While endeavouring to persuade any abused person to leave their situation and their abuser, their reluctance and inability to extricate themselves from the abuse was not always influenced by fear of reprisal. Sometimes the very emotion that often prevented them from making this progressive move was ‘a feeling of love’ they claimed that they still held for their abusive partners.
I have known battered wives who continued to stay with their abusing husbands and partners because they still loved them and hoped that they could one day change them. I have worked with women who viewed the fact that their jealous partner regular beat them badly as being an expression of their concern for them! I have worked with abused women who would be beaten mercilessly if they were so much as ten minutes late coming back home, or if they looked or spoke with another man when they were out together. The abuser invariably explained his controlling nature as representing the love and concern he felt for her. I have worked with teenage girls who believed for years that the despicable acts their father or stepfather did to them, and have them perform on him (acts of sexual abuse), was, in fact, his way of showing love for them. Sometimes, during the early stages of their sexual abuse, they would view their compliant response as their way of retaining his loving attention and affection.

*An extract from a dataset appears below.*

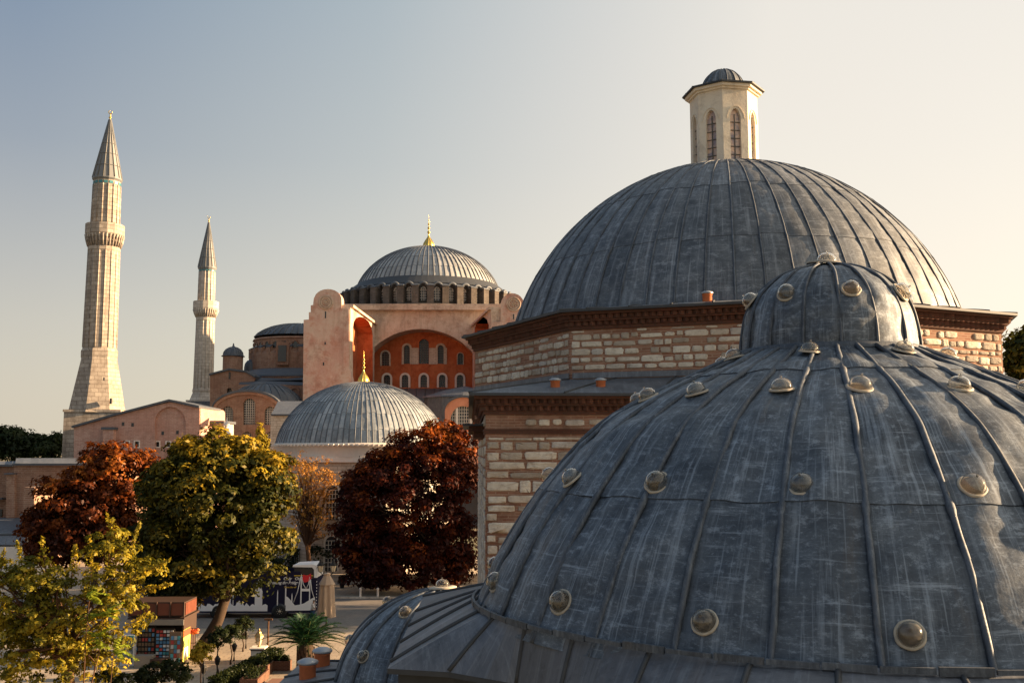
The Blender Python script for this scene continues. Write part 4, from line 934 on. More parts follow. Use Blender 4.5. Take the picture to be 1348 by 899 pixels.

This song, however, reminds me of a much of more common problem that I worked with, and a problem which I hear of so often today. I refer to a more subtle problem that is often much harder to discern as it does not involve physical or sexual abuse. However, as within all abusive relationships, it does involve the abuse of power within a relationship. I speak of the relationship between a man and a woman (or any gay couple) where the man keeps breaking off his contact with the woman for no apparent reason she can discern. She becomes highly distressed and emotionally unsettled each time he breaks up with her, and then (presumably because he does not want to lose any sexual privileges which the relationship gives him), he renews contact with his woman friend, and she takes him back again. Once she is settled back in their relationship, he does it again, and however many times she takes him back, he repeats the pattern. And the reason that she keeps going back for more and giving him another chance (as this song tells you, ‘Your messing up my mind and filling up my senses’) is that a part of her tells her that ‘she still loves him’ and he will change for the better, however much of an emotionally abusive rat he is!
My only advice to any woman who finds herself in such a position is to get out of that relationship quick, and stay out if you place any value on preserving any semblance of self-respect, and maintaining any hope for future happiness and health! No more ‘Here we go again’. Stop the merry go round of this emotional power abuse and ‘get off it’ now, so that he can no longer ‘get off on it’ as he has for so long!